O que é mais emocionante: atingir o break-even em uma empresa ou realizar uma saída em um VC?
Essa você pegou pesado [risos]. É a pergunta do dia! São duas coisas diferentes. O processo de atingir o break-even é lento, trabalhado, estudado e, relativamente previsível. Quando se entra numa reta de fazer uma saída, é muito mais intenso.
Então, mais emocionante é fazer um exit de sucesso: assinar a venda de uma empresa, tornar guris ricos e ganhar algum dinheiro com isso. Ter provocado e alimentado isso, ter tido uma participação importante em um período curto de tempo, é muito gratificante.
Qual é a principal virtude que você procura em um empreendedor na hora de investir?
Tirando a parte ética e de seriedade, porque isso é a base de qualquer discussão, [a principal virtude] é a capacidade de execução, de entregar.
O empreendedor não precisa ser carismático, simpático, nem completamente brilhante, mas precisa entregar os resultados. Porque é isso que fará o sucesso do negócio, o sucesso dele e das pessoas que trabalham para ele
Esse ponto é o que dá mais trabalho para a gente medir em uma entrada e, depois, para acompanhar. A execução com excelência é rara de encontrar, mas é a grande qualidade do empreendedor: cumprir o que fala.

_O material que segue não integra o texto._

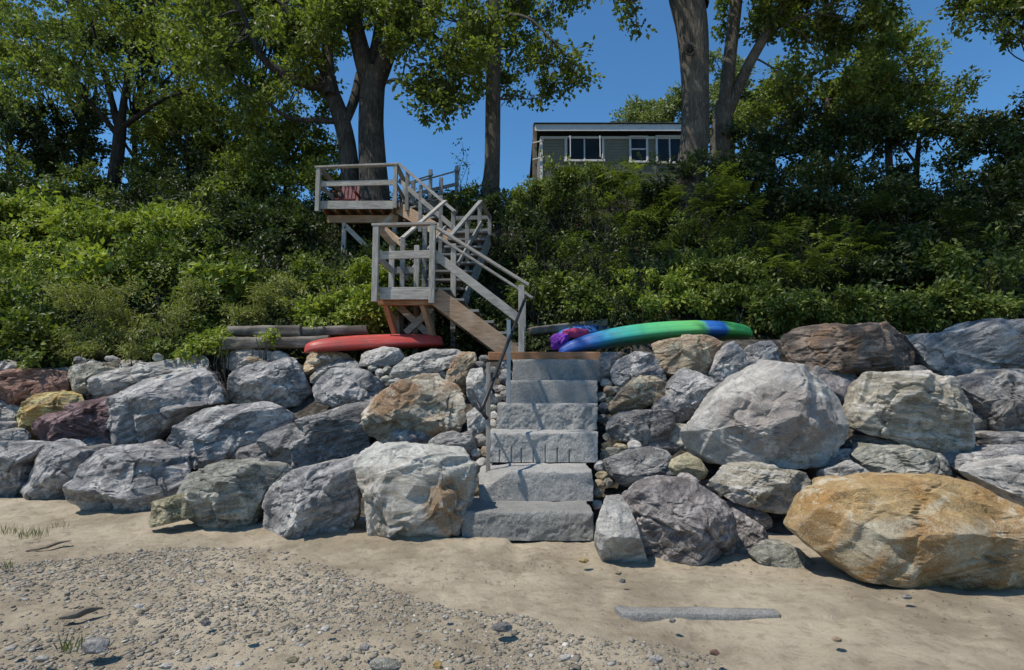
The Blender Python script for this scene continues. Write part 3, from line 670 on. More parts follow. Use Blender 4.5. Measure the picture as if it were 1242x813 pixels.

E qual é o defeito indesculpável de um empreendedor candidato a receber investimento?
É aquela malandragem, a conversa de colocar uma coisa que não é completamente verdade. Ou seja, vender um peixe mais gordinho e suculento do que ele verdadeiramente tem. Isso a gente percebe de cara e aí é um deal breaker, porque o cara tem de ter humildade, seriedade e objetividade.

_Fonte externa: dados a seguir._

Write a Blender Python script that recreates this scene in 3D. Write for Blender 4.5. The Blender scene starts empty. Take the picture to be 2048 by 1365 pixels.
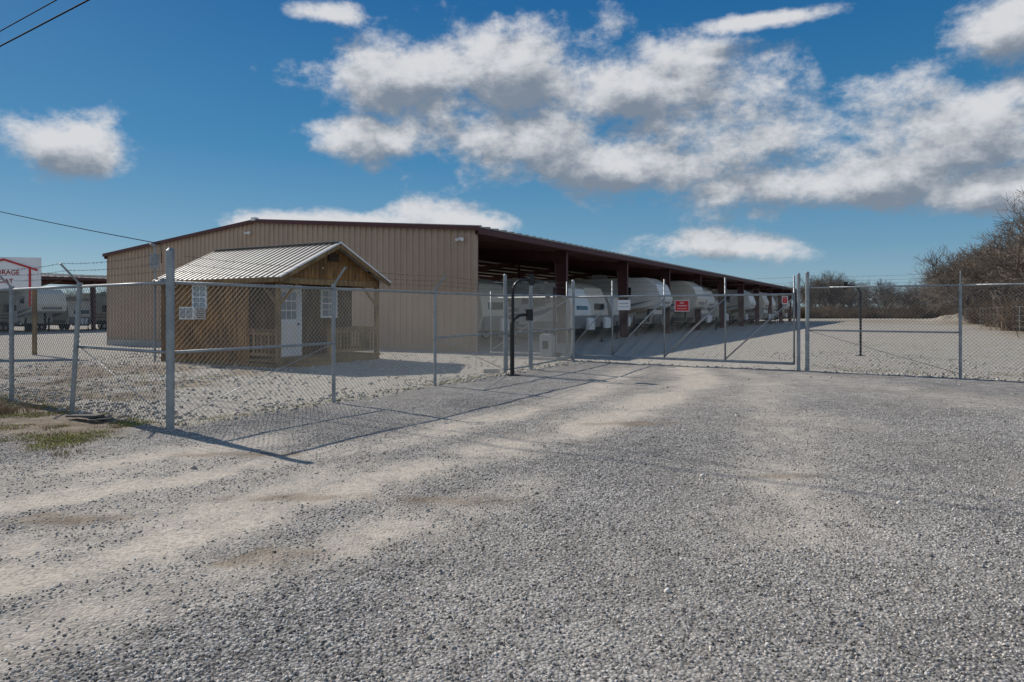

É verdade que todo empreendedor tem de ser vendedor, mas na frente de um investidor experimentado como eu, o cara não pode pisar na bola, não pode vender uma história irreal. Aquele “papo de vendedor”, no mau sentido, é um defeito com o qual eu não consigo conviver. Então, tenho de pegar antes de investir, porque depois dá briga.